LOTTA HANNERZ
08/11/–20/12/2008

 

“Many ideas occur in the play between what we see and what we think we see. Even if it’s just a split second of misinterpretation. What interests me is to try to register this gap, to measure the unpredictable. A kind of intraordinary ruler, human by default.”

It is in this concise manner that Lotta Hannerz describes her artistic work.

In the psychology of perception, one could say that the artist explores the difference between that which is perceived by our senses and that which we become aware of. Between the retinal image and mental cognition, visual information is filtered, categorised, linked, and evaluated. The artist takes this as her starting point and interrupts complex experiential processes, or even better: trips up the perception and causes the interpretation process to stumble. From this point on, nothing is how it was previously or how it should be.

The surrealists called this the search for the magical aspect of everyday life. Lotta Hannerz, one of the last students to be taught by the Swedish artist Erik Dietman (1937 – 2002), continues in this surrealist tradition. Her work can be viewed within the context of contemporary artists such as Maurizio Cattelan, Mona Hatoum, Ron Mueck, Robert Gober or Gregor Schneider, who have all developed a very individual artistic position against the background of the surrealist concept.

In the case of Hannerz, it is not so much the psychological state of the viewer, which is undermined. For the artist, perception is always a cognitive process. The desired effect is clearly to confound perception and guide it in a different direction. At best – and in this case her way of thinking is very much committed to the tradition of Modernism – her art serves to restructure our everyday perception in an exemplary manner.

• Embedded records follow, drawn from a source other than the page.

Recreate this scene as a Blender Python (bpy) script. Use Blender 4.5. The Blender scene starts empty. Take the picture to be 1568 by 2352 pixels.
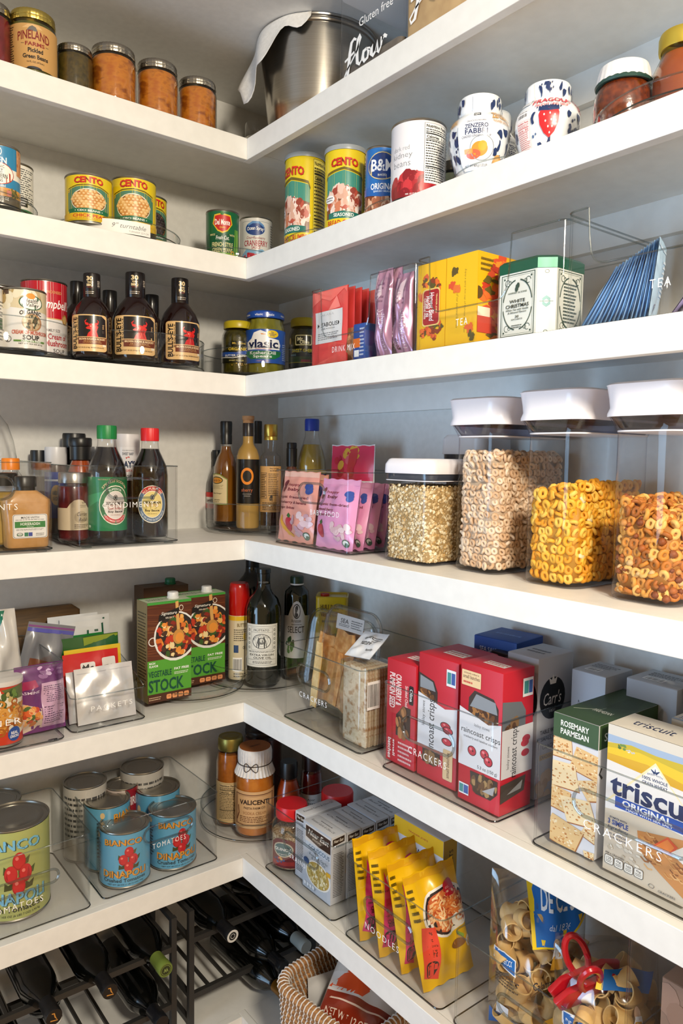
import bpy, bmesh, math, random
from mathutils import Vector, Matrix, noise
PI = math.pi
S = bpy.context.scene
COL = S.collection
# ------------------------------------------------------------------ camera (solved from the shelf edges)
YAW, PITCH, ROLL = [math.radians(a) for a in (38.149, -4.225, .893)]
FPX = 1709.94
CAM = Vector((-.9481, -1.59397, 1.56))
fwd = Vector((math.sin(YAW)*math.cos(PITCH), math.cos(YAW)*math.cos(PITCH), math.sin(PITCH)))
r0 = Vector((math.cos(YAW), -math.sin(YAW), 0)); u0 = r0.cross(fwd)
rgt = math.cos(ROLL)*r0 + math.sin(ROLL)*u0
upv = -math.sin(ROLL)*r0 + math.cos(ROLL)*u0
def ray(px, py): return fwd + (px-784)/FPX*rgt - (py-1176)/FPX*upv
def at(px, py, x=None, y=None, z=None):
    d = ray(px, py)
    t = (x-CAM.x)/d.x if x is not None else (y-CAM.y)/d.y if y is not None else (z-CAM.z)/d.z
    return CAM + d*t
def zdepth(P): return (P-CAM).dot(fwd)
ZS = {1: 2.3159, 2: 2.0357, 3: 1.7550, 4: 1.3516, 5: .9378, 6: .5300, 7: .10}   # shelf tops
WALL = .33
# ------------------------------------------------------------------ colours and materials
def lin(h):
    h = h.lstrip('#')
    if len(h) == 3: h = ''.join(c*2 for c in h)
    o = []
    for i in (0, 2, 4):
        c = int(h[i:i+2], 16)/255
        o.append(c/12.92 if c <= .04045 else ((c+.055)/1.055)**2.4)
    return (o[0], o[1], o[2], 1)
_m = {}
def newmat(name):
    m = bpy.data.materials.new(name); m.use_nodes = True
    return m, m.node_tree, m.node_tree.nodes['Principled BSDF']
def mat(col, rough=.45, metal=0, coat=0, spec=.5, sss=0):
    k = (col, rough, metal, coat, spec, sss)
    if k in _m: return _m[k]
    m, t, b = newmat('paint_'+col.strip('#'))
    b.inputs['Base Color'].default_value = lin(col); b.inputs['Roughness'].default_value = rough
    b.inputs['Metallic'].default_value = metal; b.inputs['Coat Weight'].default_value = coat
    b.inputs['Coat Roughness'].default_value = .05
    b.inputs['Specular IOR Level'].default_value = spec
    if sss:
        b.inputs['Subsurface Weight'].default_value = sss; b.inputs['Subsurface Radius'].default_value = (.01, .006, .003)
    _m[k] = m
    return m
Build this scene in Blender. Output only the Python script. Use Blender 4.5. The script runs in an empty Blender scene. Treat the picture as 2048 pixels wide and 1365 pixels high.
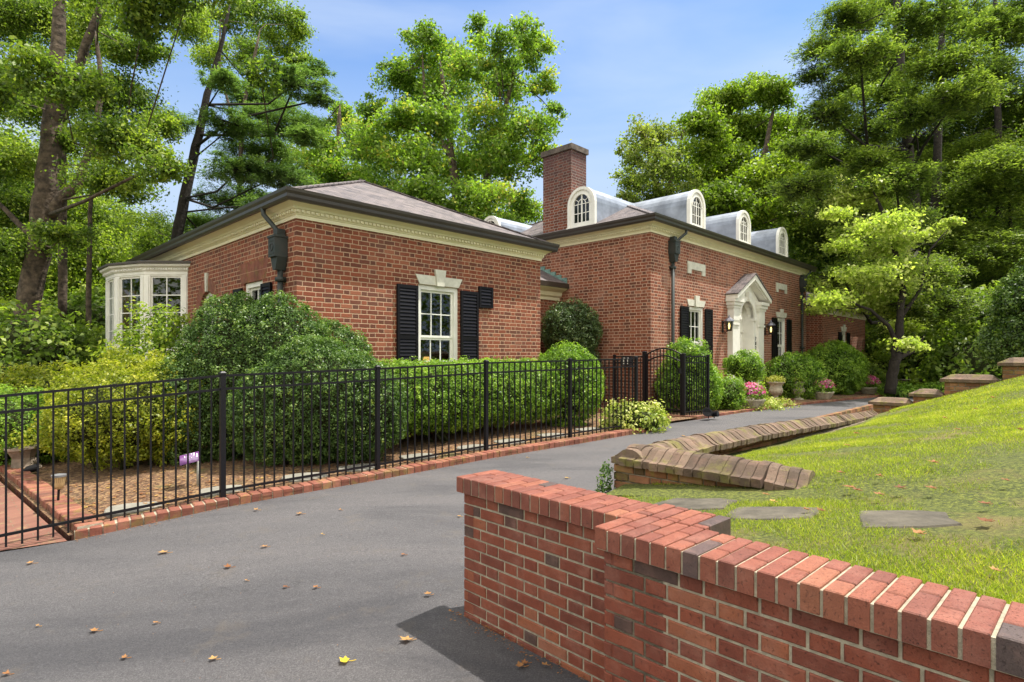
import bpy, bmesh, math, random
import numpy as np
from mathutils import Vector, noise as mnoise
S = bpy.context.scene
C = S.collection
R = math.radians
# ------------------------------------------------------------------ camera
EYE = 1.6; F = 1152.0; HZ = 712.0; CX = 1024.0
cam = bpy.data.objects.new('camera', bpy.data.cameras.new('camera'))
C.objects.link(cam); S.camera = cam
cam.location = (0, 0, EYE); cam.rotation_euler = (R(90), 0, 0)
cam.data.sensor_width = 36; cam.data.lens = 36*F/2048
cam.data.shift_y = (HZ-682.5)/2048
cam.data.clip_start = 0.05; cam.data.clip_end = 600
# ------------------------------------------------------------------ sky, sun, exposure
SUN_AZ = (0.98, 0.20); SUN_EL = R(67)
w = bpy.data.worlds.new('World'); S.world = w; w.use_nodes = True
nt = w.node_tree; nt.nodes.clear()
N = nt.nodes.new; L = nt.links.new
out = N('ShaderNodeOutputWorld'); bg = N('ShaderNodeBackground'); sky = N('ShaderNodeTexSky')
sky.sky_type = 'NISHITA'; sky.sun_disc = False; sky.sun_elevation = SUN_EL
sky.sun_rotation = math.atan2(SUN_AZ[0], SUN_AZ[1]); sky.air_density = 1.0; sky.dust_density = 0.3; sky.ozone_density = 3.0
tc = N('ShaderNodeTexCoord'); mp = N('ShaderNodeMapping'); mp.inputs['Scale'].default_value = (1.1, 1.6, 5.0); mp.inputs['Rotation'].default_value = (0, 0.35, 0.3)
nz = N('ShaderNodeTexNoise'); nz.inputs['Scale'].default_value = 1.15; nz.inputs['Detail'].default_value = 6; nz.inputs['Roughness'].default_value = 0.5; nz.inputs['Distortion'].default_value = 0.3
rp = N('ShaderNodeValToRGB'); rp.color_ramp.elements[0].position = 0.42; rp.color_ramp.elements[1].position = 0.72
rp.color_ramp.elements[0].color = (0, 0, 0, 1); rp.color_ramp.elements[1].color = (0.62, 0.62, 0.62, 1)
mx = N('ShaderNodeMixRGB'); mx.inputs['Color2'].default_value = (3.2, 3.7, 4.4, 1)
L(tc.outputs['Generated'], mp.inputs['Vector']); L(mp.outputs['Vector'], nz.inputs['Vector']); L(nz.outputs['Fac'], rp.inputs['Fac'])
L(rp.outputs['Color'], mx.inputs['Fac'])
tn = N('ShaderNodeMixRGB'); tn.blend_type = 'MULTIPLY'; tn.inputs['Fac'].default_value = 1; tn.inputs['Color2'].default_value = (0.58, 0.76, 0.94, 1)
L(sky.outputs['Color'], tn.inputs['Color1']); hz = N('ShaderNodeMixRGB'); hz.inputs['Color2'].default_value = (2.25, 2.95, 4.0, 1); L(tn.outputs['Color'], hz.inputs['Color1'])
sz = N('ShaderNodeSeparateXYZ'); L(tc.outputs['Generated'], sz.inputs[0])
hm = N('ShaderNodeMapRange'); hm.interpolation_type = 'SMOOTHSTEP'; L(sz.outputs['Z'], hm.inputs['Value']); hm.inputs['From Min'].default_value = .56; hm.inputs['From Max'].default_value = .20
L(hm.outputs['Result'], hz.inputs['Fac']); L(hz.outputs['Color'], mx.inputs['Color1'])
sx = N('ShaderNodeSeparateXYZ'); L(tc.outputs['Generated'], sx.inputs[0])
def mr(src, a, b):
    m = N('ShaderNodeMapRange'); m.interpolation_type = 'SMOOTHSTEP'; L(src, m.inputs['Value']); m.inputs['From Min'].default_value = a; m.inputs['From Max'].default_value = b; return m.outputs['Result']
cm = N('ShaderNodeMath'); cm.operation = 'MAXIMUM'; L(mr(sx.outputs['Z'], .56, .80), cm.inputs[0]); L(mr(sx.outputs['Y'], -.05, -.55), cm.inputs[1])
m2 = N('ShaderNodeMixRGB'); m2.inputs['Color2'].default_value = (8.3, 8.05, 7.5, 1); L(cm.outputs[0], m2.inputs['Fac']); L(mx.outputs['Color'], m2.inputs['Color1'])  # unseen sky overhead and behind the camera, whitened to add fill light
L(m2.outputs['Color'], bg.inputs['Color'])
bg.inputs['Strength'].default_value = 0.12
L(bg.outputs['Background'], out.inputs['Surface'])
sun = bpy.data.objects.new('sun', bpy.data.lights.new('sun', 'SUN')); C.objects.link(sun)
sun.data.energy = 3.5; sun.data.angle = R(0.6); sun.data.color = (1.0, 0.955, 0.87)
sd = Vector((SUN_AZ[0]*math.cos(SUN_EL), SUN_AZ[1]*math.cos(SUN_EL), math.sin(SUN_EL)))
sun.rotation_euler = sd.to_track_quat('Z', 'Y').to_euler(); sun.location = (10, 2, 30)
S.view_settings.view_transform = 'Standard'; S.view_settings.look = 'None'
S.view_settings.exposure = 1.04; S.view_settings.gamma = 1
S.cycles.max_bounces = 8; S.cycles.transparent_max_bounces = 8; S.cycles.transmission_bounces = 4

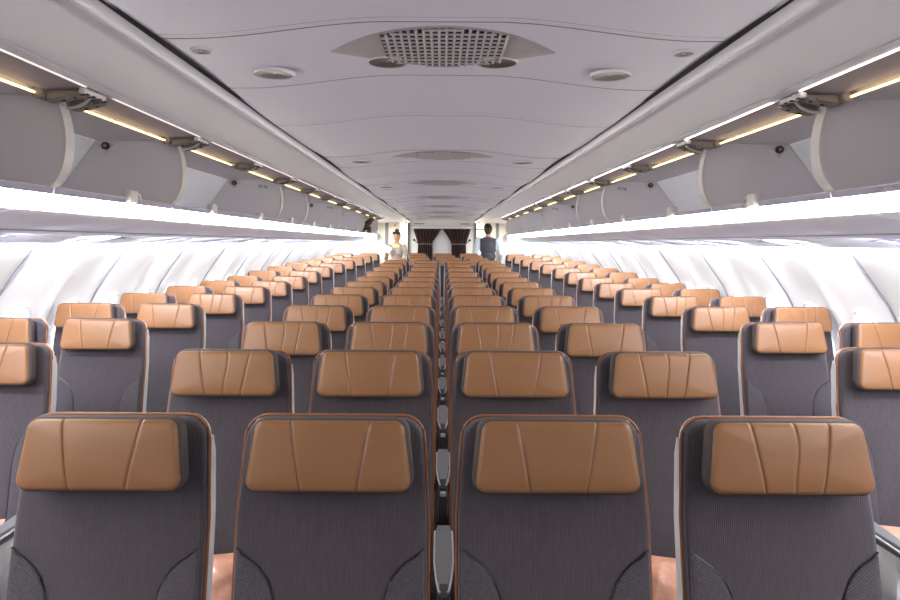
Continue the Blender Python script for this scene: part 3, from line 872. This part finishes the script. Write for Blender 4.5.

The subtle humour that pervades the artist’s works serves as a vehicle for complex questions. The work >Collapsible sculpture, Man packs into his own bag< from 2005 is an example of her method of working. The life-size figure of a middle-aged man (like an “average citizen” invented by Hannerz) gazes at a framed, photographic triptych on the wall of the exhibition space – a bag lies next to him on the floor. The photographs show a sequence in which in a few steps this viewer is folded together and put into his own bag.

The work has many points of reference. First of all, due to its initial transitory nature it eludes the concept of classical static sculpture. The fictive character, who represents the exhibition visitor, studies, in the most realistic medium of photography, the instructions for her own removal. The exhibition visitor is suddenly put in the position of observing him or herself in a very peculiar context. A contemporary vanitas symbolism can thus be experienced directly. However, the viewer takes note of this with a smile, because here absurdity does not conceal the meaninglessness of life but rather a great degree of freedom.